Environment

Private players express interest in financing biodiversity conservation

India currently spends about US$ 2 billion per year but needs US$ 5-15 billion more to meet biodiversity conservation targets

 
By Meenakshi Sushma
Published: Thursday 08 March 2018
When it comes to biodiversity conservation, it was always thought of as a government’s job. Credit: BIOFIN

Private financial institutions are coming forward to provide finance for BIOFIN (Biodiversity Finance Initiative), a programme started by the United Nations Development Programme (UNDP). That was the key take away from the third global conference on biodiversity finance held in Mamallapuram, Chennai on March 7, 2018.

The main agenda of the conference was to bring together various stakeholders and share their experiences and technical models of various countries that are signatories to BIOFIN. The conference was categorised under four streams: public sector implementation, private sector implementation, analysing solutions and past experience from implementing BIOFIN.

During one of the panel discussions, Rakesh Shejwal, Vice president of Yes Bank India said that biodiversity has never been the priority for banking sector from funding point of view because of lack of understanding and how finance can impact the society.

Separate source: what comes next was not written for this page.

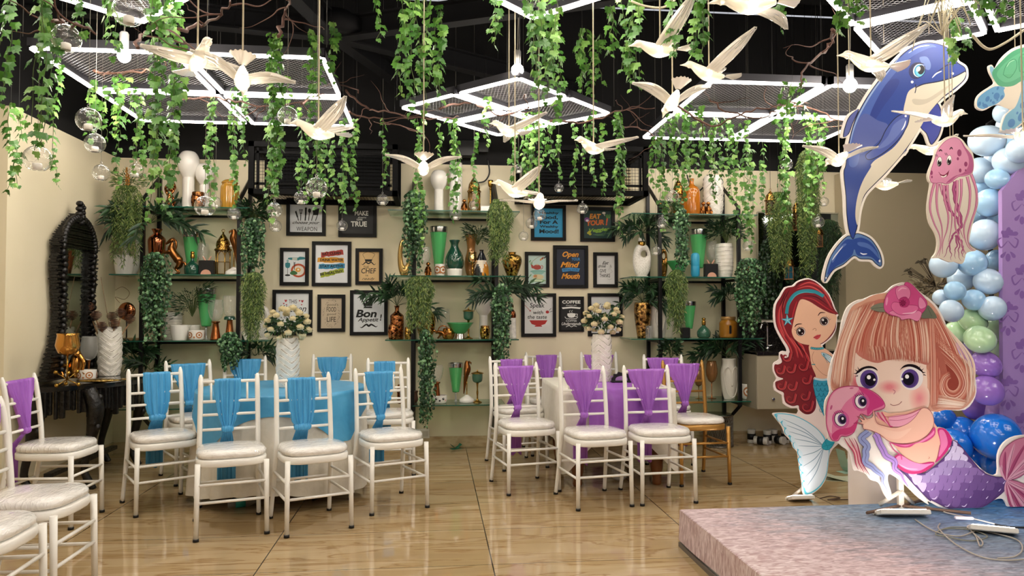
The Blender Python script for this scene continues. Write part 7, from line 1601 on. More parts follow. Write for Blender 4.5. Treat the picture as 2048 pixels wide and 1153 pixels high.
# fluke
fk = z4([(45, 100), (180, 98), (300, 130), (430, 200), (530, 280), (600, 370), (600, 440), (650, 480), (640, 560), (632, 650), (612, 780), (555, 890), (470, 960), (400, 985), (375, 975), (362, 920), (360, 850), (345, 770), (330, 680), (318, 600), (310, 520), (262, 460), (240, 395), (175, 320), (140, 235), (80, 160)])
a.poly(fk, '#5cc2dc'); fk2 = z4([(70, 108), (180, 108), (300, 140), (430, 210), (530, 290), (590, 380), (600, 450), (640, 500), (625, 650), (605, 775), (545, 880), (465, 945), (405, 965), (380, 920), (378, 850), (365, 770), (350, 680), (338, 600), (330, 520), (285, 460), (262, 385), (200, 315), (165, 235), (110, 160)]); a.poly(fk2, '#dbe8f2')
for q in range(9):
    e = [(120, 150), (150, 215), (190, 290), (245, 370), (300, 450), (340, 560), (350, 680), (372, 800), (395, 900)][q]; m_ = ((e[0]+590)/2+20, (e[1]+450)/2-30+q*9); a.line(z4([e, m_, (590, 455)]), 1.5, '#7f9fb4', 6, 1)
for k, (x, y) in enumerate([(88, 150), (145, 210), (175, 300), (235, 380), (268, 450), (318, 530), (325, 615), (338, 700), (352, 790), (368, 880)]): a.ell(*z4([(x, y)])[0], 4, 7, '#49b6d4', -.4); a.ell(*z4([(x+10, y+2)])[0], 4, 7, '#cfe6f2', -.4)
kn = z4([(575, 420), (640, 360), (700, 400), (690, 440), (650, 490), (600, 498), (562, 470)]); a.poly(kn, '#1f7f96'); a.poly(grow(kn, -.9), '#35a7bd'); a.line(z4([(600, 400), (625, 450), (690, 420)]), .8, '#1f7f96'); a.line(z4([(575, 460), (625, 450), (620, 495)]), .8, '#1f7f96')
a.finish(t, outl, C('#f1e4e0', .4)); stand(t, aty(1612, 975, Y+.01), aty(1615, 1003, Y+.01), .09)
# ---------- girl mermaid with jellyfish ----------
Y = 3.84; ft = aty(1806, 1040, Y+.02); t = thing('girl_mermaid_cutout', 'big pink-haired girl mermaid board hugging a jellyfish, on stage', 'cutout', (ft.x, Y, .2)); a = Art(Y); a.zmin = .207
z = Z(1640, 560, 3.844); z3 = Z(1640, 750, 4.435); z5 = Z(1820, 840, 3.684); zz = Z(1530, 540, 2.135)
o1 = z([(640, 20), (560, 45), (500, 95), (410, 115), (340, 145), (280, 160), (210, 210), (170, 310), (150, 420), (130, 520), (90, 620), (60, 760), (75, 860), (40, 930), (35, 1020), (60, 1150)])+z3([(75, 580), (150, 600), (200, 640), (255, 690), (290, 840), (330, 850), (400, 880), (440, 930), (520, 960), (570, 1060), (610, 1110), (630, 1060), (600, 950), (610, 880), (700, 930), (790, 1010), (870, 1090), (960, 1153)])+z5([(130, 600), (250, 660), (400, 680), (520, 655), (620, 590), (690, 590), (730, 680), (790, 780), (850, 830), (980, 900), (1100, 800), (1150, 500), (1050, 200), (920, 120), (780, 120), (690, 170), (645, 260), (640, 400), (560, 390), (480, 320), (400, 230), (310, 130), (260, 70), (215, 55), (180, 60)])+z([(870, 1020), (950, 1000), (1110, 1000), (1190, 900), (1195, 780), (1160, 660), (1060, 560), (990, 450), (960, 330), (900, 210), (830, 140), (760, 90), (700, 30)])
outl = smoothpts(o1, 3)
HL, HM, HD, HO = '#e2bfa8', '#c98a74', '#a8503f', '#d9a28a'
a.poly(z([(440, 110), (330, 160), (240, 210), (190, 330), (150, 470), (110, 620), (80, 760), (90, 850), (160, 870), (300, 830), (500, 900), (850, 1010), (960, 1000), (1100, 990), (1185, 890), (1180, 780), (1145, 670), (1050, 560), (980, 440), (940, 320), (880, 210), (780, 130), (640, 100)]), HO)
a.poly(z([(470, 160), (340, 180), (250, 270), (200, 420), (150, 560), (110, 700), (95, 830), (240, 820), (280, 700), (500, 640), (700, 640), (830, 700), (850, 980), (950, 980), (1110, 960), (1140, 830), (1100, 700), (1000, 560), (940, 420), (880, 280), (760, 200), (600, 170)]), HM)
# face
a.poly(z([(260, 570), (245, 700), (255, 830), (330, 900), (430, 960), (560, 1030), (680, 1010), (790, 960), (820, 850), (815, 700), (790, 600), (600, 540), (400, 540)]), '#ecd0bd')
for k in range(10): a.ell(*z([(760, 910)])[0], 22-k*2.1, 30-k*2.9, ['#eccbb9', '#ebc5b4', '#eabeae', '#e9b7a9', '#e8b0a4', '#e6a99f', '#e5a19a', '#e39a95', '#e29291', '#e08b8d'][k])
for k in range(8): a.ell(*z([(530, 825)])[0], 24-k*2.6, 15-k*1.6, ['#eac8b8', '#e8bfb1', '#e7b5aa', '#e5aba2', '#e3a09b', '#e19694', '#de8b8c', '#dc8286'][k])
for k in range(5): a.ell(*z([(275, 790)])[0], 14-k*2.4, 18-k*3, ['#e8c2b4', '#e4aca4', '#e09695', '#dc8488', '#d8747c'][k])
# eyes
for ex, ey, q in ((372, 765, -1), (688, 760, 1)):
    cx, cy_ = z([(ex, ey)])[0]; a.ell(cx+q*3, cy_-1, 23, 24, '#e8e0dc', 0); a.ell(cx, cy_, 17.5, 19, '#5d4488', 0); a.ell(cx-q*1, cy_+2, 14, 14.5, '#4a356e'); a.ell(cx-(-3 if q < 0 else 3), cy_+.5, 11.5, 13, '#15101e'); a.ell(cx+(0 if q < 0 else -6), cy_-4, 4, 4.2, '#f6f2ee'); a.ell(cx+(11 if q < 0 else -16), cy_+1, 2.4, 2.4, '#f0ecea')
a.poly(z([(270, 720), (310, 680), (370, 662), (420, 675), (440, 700), (400, 682), (340, 685), (295, 715)]), '#1a1016', 3); a.poly(z([(610, 695), (640, 660), (690, 648), (750, 665), (795, 720), (740, 685), (690, 668), (640, 675)]), '#1a1016', 3)
for x, y, dx, dy in ((290, 705, -26, -18), (282, 722, -28, -4), (288, 738, -24, 8), (300, 694, -14, -26), (770, 700, 22, -20), (784, 716, 24, -6), (790, 730, 22, 8), (755, 685, 10, -24)): a.line(z([(x, y), (x+dx*.6, y+dy*.4), (x+dx, y+dy)]), 2.4, '#1a1016', 3, 2)
a.line(z([(556, 845), (574, 858), (562, 880)]), 1.4, '#b5707a'); a.line(z([(535, 955), (560, 966), (600, 958), (625, 935)]), 1.2, '#8a4a4a', 5); a.line(z([(300, 620), (340, 600), (360, 612)]), .8, '#d09a88')
# bangs
bang = z([(450, 150), (330, 230), (260, 360), (250, 480), (280, 570), (360, 620), (440, 640), (510, 620), (640, 610), (760, 640), (830, 650), (860, 560), (860, 430), (840, 330), (780, 230), (640, 170)]); a.poly(bang, '#c4796a')
rn = random.Random(8)
def strands(A0, A1, B0, B1, n, cols, bow=30, wd=(1, 3.2), M=z):
    for k in range(n):
        u = (k+rn.uniform(-.3, .3))/n; p = (A0[0]+(A1[0]-A0[0])*u, A0[1]+(A1[1]-A0[1])*u); q = (B0[0]+(B1[0]-B0[0])*u, B0[1]+(B1[1]-B0[1])*u); m_ = ((p[0]+q[0])/2+bow*(rn.random()*.4+.8), (p[1]+q[1])/2)
        a.line(M([p, m_, q]), rn.uniform(*wd), rn.choice(cols), 7, 1)
HS = ['#b5604e', '#bf6e5b', '#c98a74', '#d9a28a', '#c27a66', '#e2bfa8', '#ae5848', '#cf9480']
strands((420, 200), (800, 260), (280, 560), (700, 640), 46, HS, -30); strands((440, 220), (700, 240), (330, 600), (780, 650), 40, HS, -20); strands((300, 200), (420, 170), (90, 800), (250, 800), 34, HS, -50); strands((240, 230), (330, 200), (80, 780), (170, 860), 22, [HL, HO, '#f0d8c4', HM], -30)
strands((640, 240), (840, 330), (690, 620), (855, 650), 34, HS, 12, (1, 2.6)); strands((360, 500), (620, 520), (380, 625), (640, 612), 30, HS, 4, (1, 2.2)); strands((830, 260), (930, 330), (840, 980), (960, 960), 40, HS, 10); strands((800, 220), (900, 260), (960, 600), (1120, 800), 30, HS, 30)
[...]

“When it comes to biodiversity conservation, it was always thought of as a government’s job. Even if the private entities want to look at financing something, they look at CSR or philanthropy work; nobody has yet thought about developing a sustainable finance model for biodiversity conservation. This is where the gap lies,” says Shejwal. He adds that Yes Bank is on the process of setting up a pilot project based on Advance Environmental Risk Management (AERM)—a flagship initiative by the National Capital Finance Alliance—which supports practical implementation of commitments made by a member nation to the NCD.

The objective of AERM is to “provide practical methodologies and frameworks to incorporate natural capital assessment into existing finance sector risk management frameworks”. It will help in understanding natural capital risk holistically, according to Shejwal. India is already a member of the BIOFIN. It was a government initiative. The Environmental Ministry held a first meeting in December 2016 to introduce the BIOFIN project to various stakeholders.

However, India has a long way to go. During the conference, Yuri Afanasiev, United Nations Resident Coordinator for India says, "India currently spends about US$ 2 billion per year but requires between US$ 5-15 billion more every year to meet biodiversity conservation targets.”  

Through this conference, the UNDP has pushed to expand the range of solutions to the member countries and the solutions are wide ranging from traditional mechanisms like taxes, subsidies and payment for ecosystem services (PES) to innovative instruments like impact investing, crowdfunding and green lending.

Understanding and integrating real value of biodiversity and ecosystem goods and services, and the real costs of losing them, into markets and governmental fiscal and development planning systems is a key result of the BIOFIN.